The ultimate objective of all the violence and harassment was
to realize the "promise" that "Negroes would slowly
diminish in number until finally they would disappear altogether"
(p. 209). Keep this in mind the next time you see one of those
gushy, touchy-feely speeches by a Joshua Chamberlain character
in a "Civil War" movie that attempts to portray what
a benevolent and charitable attitude the Yankee soldiers had toward
blacks in the South.
The degraded
situation of the poor, hapless ex-slaves of New England was a
direct result of both slavery and the savage, institutionalized
discrimination against them by new Englanders. By 1853 Frederick
Douglas would observe the situation in New England and ask, "What
stone has been left unturned to degrade us? What hand has refused
to inflame the popular prejudice against us? What whit has not
laughed at us in our wretchedness?"
New England
Yankees did not blame any of this on themselves. The reason why
New England’s black population was in such dire straights, they
said, was Southern slavery. This makes no sense at all, but it
was repeated often enough that the idea apparently took hold.
Indeed, this notion is alive and well today; Melish cites contemporary
social scientists who insist that racism in the North is not the
fault of Northerners but has supposedly been imported from the
South. (As someone who grew up in the North, I can attest that
this is unequivocally false).
This is how
the myth of the morally superior Yankee came into being by rewriting
200 years of New England history. By 1861 this Yankee myth pervaded
much of the North, especially the Midwest, where New Englanders
had been migrating to for generations. At the time, states like
Illinois constitutionally prohibited the emigration of black people
into the state, deprived the miniscule number of free blacks there
of any semblance of citizenship, and actively attempted deportation
with the help of state colonization societies. Abraham Lincoln
was the head of the Illinois Colonization Society and he supported
the allocation of tax funds to be used to deport free blacks from
Illinois.
When the
extension of slavery into the new territories became a big issue,
one of the chief reasons Northerners were opposed to it was that
they intended to New England-ize the territories, and that meant
keeping them all white. That could never occur with either slaves
or free blacks there. This policy – and Lincoln’s support of it
– is one reason why Ebony magazine editor Lerone Bennett,
Jr. wrote such a passionate and scathing criticism of Lincoln
in his book, Forced
into Glory: Abraham Lincoln’s White Dream a few years
ago.
As early
as 1784, an American dictionary quoted a British visitor to America
as saying "New Englanders are disliked by the inhabitants
of all the other provinces, by whom they are called Yankeys
. . ." (Melish, p. 236). By 1865, the Yankee victory in the
war marked "the stunning success of the cultural imperialism"

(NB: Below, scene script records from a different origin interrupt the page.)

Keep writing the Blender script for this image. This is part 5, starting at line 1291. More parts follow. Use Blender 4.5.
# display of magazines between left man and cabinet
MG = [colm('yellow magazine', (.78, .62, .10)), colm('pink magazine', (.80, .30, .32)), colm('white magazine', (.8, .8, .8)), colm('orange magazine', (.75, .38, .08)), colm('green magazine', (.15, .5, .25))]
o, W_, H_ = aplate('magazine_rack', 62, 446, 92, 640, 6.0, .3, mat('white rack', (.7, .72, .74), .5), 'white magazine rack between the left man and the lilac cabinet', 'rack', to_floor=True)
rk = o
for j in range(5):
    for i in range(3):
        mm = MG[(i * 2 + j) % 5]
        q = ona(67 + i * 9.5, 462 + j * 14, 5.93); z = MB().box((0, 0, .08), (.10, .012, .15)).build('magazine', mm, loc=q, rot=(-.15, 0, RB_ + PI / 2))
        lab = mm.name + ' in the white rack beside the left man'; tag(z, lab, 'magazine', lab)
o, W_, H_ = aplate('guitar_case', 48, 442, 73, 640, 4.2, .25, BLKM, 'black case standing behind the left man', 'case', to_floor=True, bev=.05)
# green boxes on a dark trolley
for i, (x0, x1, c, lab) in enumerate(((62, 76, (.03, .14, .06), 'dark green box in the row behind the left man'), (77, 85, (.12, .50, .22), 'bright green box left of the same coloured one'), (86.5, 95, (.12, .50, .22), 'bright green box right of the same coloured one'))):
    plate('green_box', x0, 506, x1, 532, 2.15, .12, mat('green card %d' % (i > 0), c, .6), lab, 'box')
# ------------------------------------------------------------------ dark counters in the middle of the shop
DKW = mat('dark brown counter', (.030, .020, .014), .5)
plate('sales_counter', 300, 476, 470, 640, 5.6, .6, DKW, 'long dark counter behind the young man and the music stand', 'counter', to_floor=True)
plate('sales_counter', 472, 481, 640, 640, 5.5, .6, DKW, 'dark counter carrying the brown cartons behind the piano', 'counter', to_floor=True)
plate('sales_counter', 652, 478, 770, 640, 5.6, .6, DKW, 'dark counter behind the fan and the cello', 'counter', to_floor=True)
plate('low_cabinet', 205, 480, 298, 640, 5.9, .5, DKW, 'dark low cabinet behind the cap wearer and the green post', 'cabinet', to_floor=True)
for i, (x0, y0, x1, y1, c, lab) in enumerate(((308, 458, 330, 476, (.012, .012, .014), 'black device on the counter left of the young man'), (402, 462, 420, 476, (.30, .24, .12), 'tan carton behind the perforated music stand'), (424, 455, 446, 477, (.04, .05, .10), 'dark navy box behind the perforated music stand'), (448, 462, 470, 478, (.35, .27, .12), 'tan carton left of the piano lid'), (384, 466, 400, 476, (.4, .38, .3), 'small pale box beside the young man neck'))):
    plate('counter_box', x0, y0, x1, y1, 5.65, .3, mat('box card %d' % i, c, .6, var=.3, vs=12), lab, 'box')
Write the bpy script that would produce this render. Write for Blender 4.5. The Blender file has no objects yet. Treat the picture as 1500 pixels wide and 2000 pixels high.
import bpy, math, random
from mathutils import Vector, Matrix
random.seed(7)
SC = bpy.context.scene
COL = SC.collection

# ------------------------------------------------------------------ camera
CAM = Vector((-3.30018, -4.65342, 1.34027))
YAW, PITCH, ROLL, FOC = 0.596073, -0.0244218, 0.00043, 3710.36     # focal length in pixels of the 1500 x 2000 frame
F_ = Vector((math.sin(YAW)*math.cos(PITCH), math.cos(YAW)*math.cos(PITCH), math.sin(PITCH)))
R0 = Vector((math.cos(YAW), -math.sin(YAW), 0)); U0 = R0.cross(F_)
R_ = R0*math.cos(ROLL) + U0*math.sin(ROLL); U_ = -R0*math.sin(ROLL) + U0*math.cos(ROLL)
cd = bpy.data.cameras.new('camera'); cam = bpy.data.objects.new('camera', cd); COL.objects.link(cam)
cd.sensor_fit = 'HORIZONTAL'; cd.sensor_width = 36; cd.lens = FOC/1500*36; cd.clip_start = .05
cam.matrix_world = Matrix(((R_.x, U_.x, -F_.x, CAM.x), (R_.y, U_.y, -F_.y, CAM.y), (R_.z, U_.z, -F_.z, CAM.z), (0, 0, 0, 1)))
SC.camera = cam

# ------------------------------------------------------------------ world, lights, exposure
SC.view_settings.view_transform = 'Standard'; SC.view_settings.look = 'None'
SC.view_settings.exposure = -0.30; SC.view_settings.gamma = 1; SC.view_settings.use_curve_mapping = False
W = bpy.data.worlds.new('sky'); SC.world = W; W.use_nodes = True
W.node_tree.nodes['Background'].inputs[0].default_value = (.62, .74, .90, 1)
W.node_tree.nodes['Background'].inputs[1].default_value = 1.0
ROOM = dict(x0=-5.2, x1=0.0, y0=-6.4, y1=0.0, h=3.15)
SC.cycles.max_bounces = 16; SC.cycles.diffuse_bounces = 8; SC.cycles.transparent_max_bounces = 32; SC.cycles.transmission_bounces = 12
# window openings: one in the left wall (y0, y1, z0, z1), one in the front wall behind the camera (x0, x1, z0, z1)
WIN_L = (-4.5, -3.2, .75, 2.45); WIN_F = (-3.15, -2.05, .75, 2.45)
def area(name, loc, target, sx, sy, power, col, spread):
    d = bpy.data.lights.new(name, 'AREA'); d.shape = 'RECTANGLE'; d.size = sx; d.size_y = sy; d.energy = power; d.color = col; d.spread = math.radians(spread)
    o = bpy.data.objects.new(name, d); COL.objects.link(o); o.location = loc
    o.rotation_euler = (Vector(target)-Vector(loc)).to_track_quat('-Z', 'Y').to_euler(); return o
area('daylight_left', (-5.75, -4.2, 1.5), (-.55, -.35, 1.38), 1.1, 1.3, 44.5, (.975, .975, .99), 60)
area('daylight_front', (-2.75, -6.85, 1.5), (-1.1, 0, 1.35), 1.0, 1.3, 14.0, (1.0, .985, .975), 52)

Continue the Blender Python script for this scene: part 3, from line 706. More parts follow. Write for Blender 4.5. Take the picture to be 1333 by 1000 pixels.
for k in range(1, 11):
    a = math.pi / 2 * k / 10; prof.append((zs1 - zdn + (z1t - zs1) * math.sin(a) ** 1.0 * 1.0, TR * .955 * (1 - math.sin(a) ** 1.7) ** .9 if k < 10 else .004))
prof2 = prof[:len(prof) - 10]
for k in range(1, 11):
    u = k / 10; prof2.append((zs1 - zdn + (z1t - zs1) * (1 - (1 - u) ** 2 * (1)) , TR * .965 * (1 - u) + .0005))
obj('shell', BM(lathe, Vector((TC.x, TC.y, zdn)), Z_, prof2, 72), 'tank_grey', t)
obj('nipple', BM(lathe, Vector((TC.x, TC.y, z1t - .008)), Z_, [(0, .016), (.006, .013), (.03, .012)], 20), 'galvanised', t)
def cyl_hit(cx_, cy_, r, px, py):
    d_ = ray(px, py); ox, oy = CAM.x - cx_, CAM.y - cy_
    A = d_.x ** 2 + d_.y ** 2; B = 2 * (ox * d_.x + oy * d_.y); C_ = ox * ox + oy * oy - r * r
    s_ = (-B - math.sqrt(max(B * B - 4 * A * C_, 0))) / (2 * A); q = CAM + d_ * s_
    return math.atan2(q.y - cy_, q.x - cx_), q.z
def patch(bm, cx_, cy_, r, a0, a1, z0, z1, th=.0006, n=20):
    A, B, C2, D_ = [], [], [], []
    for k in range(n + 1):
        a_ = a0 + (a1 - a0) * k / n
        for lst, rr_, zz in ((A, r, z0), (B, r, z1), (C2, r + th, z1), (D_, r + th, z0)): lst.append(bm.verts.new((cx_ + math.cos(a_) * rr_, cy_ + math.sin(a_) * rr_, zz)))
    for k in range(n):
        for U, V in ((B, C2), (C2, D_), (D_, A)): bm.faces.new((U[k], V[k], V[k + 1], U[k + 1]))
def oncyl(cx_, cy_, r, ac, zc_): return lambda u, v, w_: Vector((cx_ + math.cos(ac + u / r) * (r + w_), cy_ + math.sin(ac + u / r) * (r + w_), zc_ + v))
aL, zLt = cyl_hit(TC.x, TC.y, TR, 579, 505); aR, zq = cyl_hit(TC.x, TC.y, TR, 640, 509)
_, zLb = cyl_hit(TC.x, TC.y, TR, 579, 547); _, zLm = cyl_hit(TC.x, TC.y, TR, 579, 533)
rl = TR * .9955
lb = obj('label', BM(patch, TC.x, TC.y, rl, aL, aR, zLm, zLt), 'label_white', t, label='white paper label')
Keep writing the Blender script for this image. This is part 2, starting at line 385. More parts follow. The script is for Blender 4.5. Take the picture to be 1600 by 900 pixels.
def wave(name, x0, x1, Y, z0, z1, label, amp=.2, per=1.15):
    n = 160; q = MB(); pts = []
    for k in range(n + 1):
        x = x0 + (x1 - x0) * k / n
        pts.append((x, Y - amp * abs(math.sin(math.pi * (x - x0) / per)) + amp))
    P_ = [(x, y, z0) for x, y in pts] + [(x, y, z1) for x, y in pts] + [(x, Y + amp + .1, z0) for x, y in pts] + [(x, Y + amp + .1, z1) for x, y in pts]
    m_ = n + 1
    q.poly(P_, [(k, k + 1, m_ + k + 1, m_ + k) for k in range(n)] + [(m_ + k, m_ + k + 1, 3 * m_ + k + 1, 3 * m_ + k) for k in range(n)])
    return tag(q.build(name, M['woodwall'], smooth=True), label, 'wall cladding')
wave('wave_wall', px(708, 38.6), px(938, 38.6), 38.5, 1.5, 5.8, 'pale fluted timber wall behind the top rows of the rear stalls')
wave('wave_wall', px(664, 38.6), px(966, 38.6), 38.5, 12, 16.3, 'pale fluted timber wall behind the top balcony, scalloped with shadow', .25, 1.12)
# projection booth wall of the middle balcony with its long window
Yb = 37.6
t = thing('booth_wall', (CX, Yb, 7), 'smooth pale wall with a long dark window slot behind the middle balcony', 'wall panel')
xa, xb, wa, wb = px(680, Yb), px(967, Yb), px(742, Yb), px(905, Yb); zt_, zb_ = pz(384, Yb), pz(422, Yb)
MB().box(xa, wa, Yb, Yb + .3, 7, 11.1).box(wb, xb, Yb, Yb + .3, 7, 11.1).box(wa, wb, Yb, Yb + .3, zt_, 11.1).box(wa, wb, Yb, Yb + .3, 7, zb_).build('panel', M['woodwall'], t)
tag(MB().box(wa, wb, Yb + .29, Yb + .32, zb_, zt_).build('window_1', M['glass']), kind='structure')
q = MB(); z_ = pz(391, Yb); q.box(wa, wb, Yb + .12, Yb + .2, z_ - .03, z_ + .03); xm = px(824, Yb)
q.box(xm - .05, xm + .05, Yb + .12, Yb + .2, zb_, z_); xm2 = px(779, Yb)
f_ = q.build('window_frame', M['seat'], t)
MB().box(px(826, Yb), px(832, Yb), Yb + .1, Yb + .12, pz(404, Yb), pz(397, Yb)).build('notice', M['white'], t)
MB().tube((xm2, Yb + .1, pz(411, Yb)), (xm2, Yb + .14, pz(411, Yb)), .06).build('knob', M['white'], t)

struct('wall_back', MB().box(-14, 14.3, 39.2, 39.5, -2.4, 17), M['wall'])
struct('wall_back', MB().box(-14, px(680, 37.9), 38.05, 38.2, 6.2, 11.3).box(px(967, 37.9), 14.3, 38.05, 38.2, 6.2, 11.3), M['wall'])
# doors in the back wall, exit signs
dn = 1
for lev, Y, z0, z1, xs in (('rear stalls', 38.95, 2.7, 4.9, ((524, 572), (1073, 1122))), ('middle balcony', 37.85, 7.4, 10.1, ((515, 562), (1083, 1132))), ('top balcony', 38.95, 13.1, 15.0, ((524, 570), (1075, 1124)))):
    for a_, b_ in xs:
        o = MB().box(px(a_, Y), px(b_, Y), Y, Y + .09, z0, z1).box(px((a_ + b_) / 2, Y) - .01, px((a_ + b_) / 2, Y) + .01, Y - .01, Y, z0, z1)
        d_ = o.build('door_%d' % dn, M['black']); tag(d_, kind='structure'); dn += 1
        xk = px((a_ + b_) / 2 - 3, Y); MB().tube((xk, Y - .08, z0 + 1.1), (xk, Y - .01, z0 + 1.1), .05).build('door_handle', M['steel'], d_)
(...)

that was a salient feature of New England nationalism. At that
point "New England had become the nation and, in the process,
the nation had become New England" (p. 236).
This
is why very few Americans have ever been exposed to American history.
What they have been indoctrinated in by the government-run schools
is the self-righteous and self-serving New England version
of American history, the paramount idea of which is myth of Yankee
moral superiority. In other words, they have been taught one big
bundle of lies that serves primarily to glorify the centralized
state that we all slave under today.